** Start Data provided **

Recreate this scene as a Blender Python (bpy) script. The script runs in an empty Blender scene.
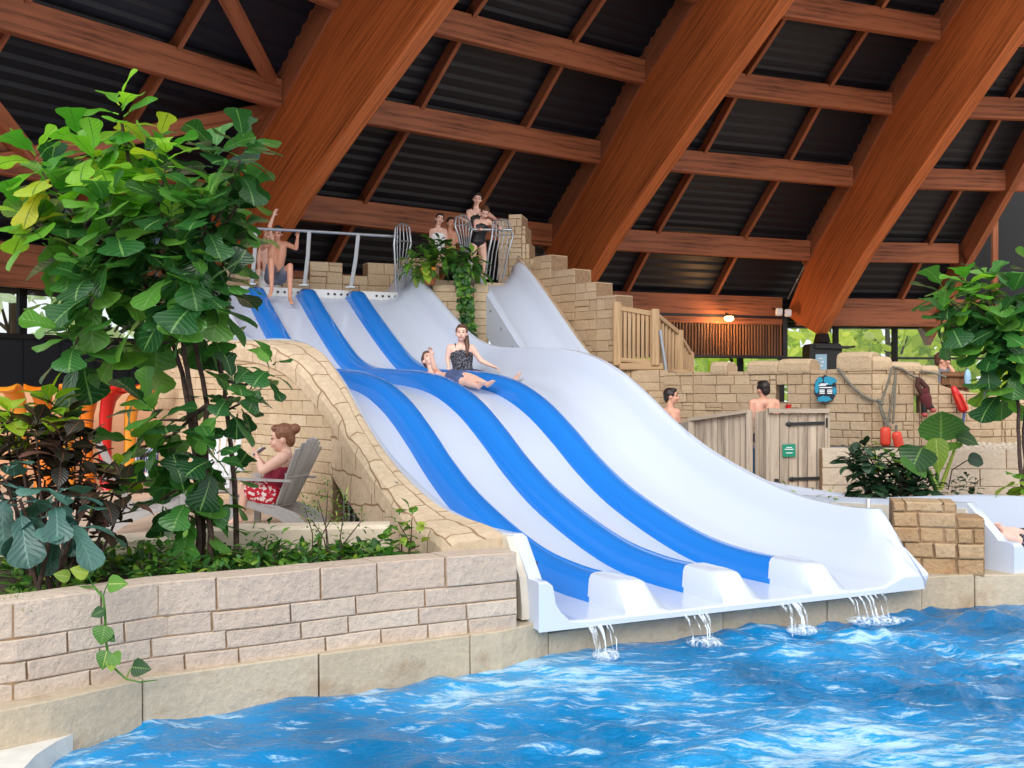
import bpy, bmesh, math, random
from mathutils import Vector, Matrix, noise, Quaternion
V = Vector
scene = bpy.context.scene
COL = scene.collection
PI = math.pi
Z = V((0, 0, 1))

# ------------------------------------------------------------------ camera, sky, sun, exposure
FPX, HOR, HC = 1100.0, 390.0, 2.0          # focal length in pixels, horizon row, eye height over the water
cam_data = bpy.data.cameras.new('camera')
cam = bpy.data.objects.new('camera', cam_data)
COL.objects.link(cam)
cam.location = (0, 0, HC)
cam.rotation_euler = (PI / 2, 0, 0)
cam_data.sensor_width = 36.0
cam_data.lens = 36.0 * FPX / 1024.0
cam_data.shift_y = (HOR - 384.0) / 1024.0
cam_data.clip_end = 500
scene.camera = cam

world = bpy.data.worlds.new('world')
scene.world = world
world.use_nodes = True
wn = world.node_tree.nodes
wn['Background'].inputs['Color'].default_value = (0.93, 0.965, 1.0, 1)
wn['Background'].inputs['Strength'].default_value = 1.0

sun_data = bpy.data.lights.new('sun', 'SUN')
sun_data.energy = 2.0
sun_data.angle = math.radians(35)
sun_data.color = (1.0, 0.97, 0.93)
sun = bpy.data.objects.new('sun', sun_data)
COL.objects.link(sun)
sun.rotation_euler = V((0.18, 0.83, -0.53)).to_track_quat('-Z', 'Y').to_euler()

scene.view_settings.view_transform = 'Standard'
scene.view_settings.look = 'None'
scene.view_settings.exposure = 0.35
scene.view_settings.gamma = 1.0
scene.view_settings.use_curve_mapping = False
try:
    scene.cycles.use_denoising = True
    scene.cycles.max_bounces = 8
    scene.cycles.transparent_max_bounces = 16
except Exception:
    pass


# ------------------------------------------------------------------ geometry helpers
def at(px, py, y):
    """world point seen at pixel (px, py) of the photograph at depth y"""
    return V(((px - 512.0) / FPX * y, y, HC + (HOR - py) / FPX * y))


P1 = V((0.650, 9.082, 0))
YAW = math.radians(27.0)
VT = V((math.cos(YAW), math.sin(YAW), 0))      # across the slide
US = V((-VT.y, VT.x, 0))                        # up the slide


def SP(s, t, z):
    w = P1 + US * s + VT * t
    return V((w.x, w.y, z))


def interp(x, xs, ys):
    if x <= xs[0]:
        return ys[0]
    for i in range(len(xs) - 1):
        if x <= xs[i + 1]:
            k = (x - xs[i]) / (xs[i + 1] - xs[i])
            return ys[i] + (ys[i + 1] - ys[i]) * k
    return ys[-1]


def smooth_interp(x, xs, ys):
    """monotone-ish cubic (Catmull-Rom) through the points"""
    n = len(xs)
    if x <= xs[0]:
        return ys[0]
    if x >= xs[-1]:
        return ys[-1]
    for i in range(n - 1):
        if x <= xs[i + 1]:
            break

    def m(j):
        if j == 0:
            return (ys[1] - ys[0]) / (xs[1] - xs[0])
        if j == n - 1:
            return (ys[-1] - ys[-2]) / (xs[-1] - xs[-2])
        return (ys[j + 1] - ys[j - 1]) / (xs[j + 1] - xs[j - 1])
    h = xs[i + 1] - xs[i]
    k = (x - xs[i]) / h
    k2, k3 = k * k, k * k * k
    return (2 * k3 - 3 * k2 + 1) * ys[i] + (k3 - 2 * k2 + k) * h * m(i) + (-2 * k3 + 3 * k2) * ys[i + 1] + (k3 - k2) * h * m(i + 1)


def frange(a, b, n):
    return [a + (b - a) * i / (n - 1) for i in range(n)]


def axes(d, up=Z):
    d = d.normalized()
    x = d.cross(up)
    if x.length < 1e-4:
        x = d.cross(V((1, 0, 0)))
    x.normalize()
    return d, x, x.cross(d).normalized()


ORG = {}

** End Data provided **

**The exercise**: Every line from the top of the material above through the line with "scene.camera = cam" should be duplicated exactly, please; leave out the pictures.

**Written solution**:
Recreate this scene as a Blender Python (bpy) script. The script runs in an empty Blender scene.
import bpy, bmesh, math, random
from mathutils import Vector, Matrix, noise, Quaternion
V = Vector
scene = bpy.context.scene
COL = scene.collection
PI = math.pi
Z = V((0, 0, 1))

# ------------------------------------------------------------------ camera, sky, sun, exposure
FPX, HOR, HC = 1100.0, 390.0, 2.0          # focal length in pixels, horizon row, eye height over the water
cam_data = bpy.data.cameras.new('camera')
cam = bpy.data.objects.new('camera', cam_data)
COL.objects.link(cam)
cam.location = (0, 0, HC)
cam.rotation_euler = (PI / 2, 0, 0)
cam_data.sensor_width = 36.0
cam_data.lens = 36.0 * FPX / 1024.0
cam_data.shift_y = (HOR - 384.0) / 1024.0
cam_data.clip_end = 500
scene.camera = cam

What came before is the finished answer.